Dealers deny junk computer imports


Express April 18, 2010

KARACHI: Used computer importers want to dispel the perception that they are importing computer junk and adding to the electronic waste problem in Pakistan.

The government currently faces the challenging task of controlling the dumping of electronic waste without hurting the lucrative used computer market.

“It is all propaganda, refurbished computer importers do not import computer junk,” says Abdullah Malik, President of the Pakistan Computer Association, Islamabad Chapter.

Karachi Electronics Dealers Association (KEDA) Chairman Muhammad Idrees also did not believe that second-hand computers being imported were junk and said Karachi saw a phenomenal growth in reliable used computer markets.

A decade ago, there were only three markets, now there are over 6,000 large and small markets thriving in the city, he said.

“We have opposed (the proposal to ban imports of used computers) because it will result in the closure of thousands of wholesale and retail shops,” questioning what the affected employees would do when they lose their jobs.

“The government has already banned imports of computer parts and they are only allowed to import refurbished computers with complete accessories,” Idrees said.

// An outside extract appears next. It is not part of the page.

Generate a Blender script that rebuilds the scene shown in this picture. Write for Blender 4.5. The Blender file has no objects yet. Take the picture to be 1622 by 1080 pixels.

It also strives to encourage production and manufacturing in the information technology sector.

Imported refurbished computers have a big market in Pakistan, with at least 60 per cent penetration, while branded computers, which are foreign-assembled, have a 20 per cent share. The rest of the market deals with locally assembled computers.

Some time ago, the government proposed a ban on used computer imports, but that was strongly opposed by the computer dealers. Thousands of used computers annually find their way into Pakistan despite the country being a signatory to an international body, the Basel Convention, which follows environmental developments.

Former president Pervez Musharraf allowed imports of refurbished computers in the early part of the current decade in a bid to give a boost to the information technology sector. Computer imports are increasing while prices are decreasing.

One of the factors that contribute to the increasing sales of used computers is their cheap price. Used computers sell for Rs6,000 to Rs12,000 in Karachi. Prices of locally assembled computers and new branded systems are at Rs25,000 and go up to Rs150,000.

“We are convinced that our market is separate and it is different from used computers,” said an official of a local computer assembling company.

“Our target market is the corporate sector. But what we demand from the government is to ensure that the used computers being imported are not older than two to three years.”

“I like locally assembled computer systems because I can make modifications and play latest computer games,” said Ali Danish, a computer games enthusiast.

Computer manufacturing in Pakistan is completely non-existent and everything from casings to CD-ROMs and small parts are imported from China. Some popular local computer assemblers are Viper, Inbox, Optimum and Raffles. They cater to a large number of customers from home users to the corporate sector.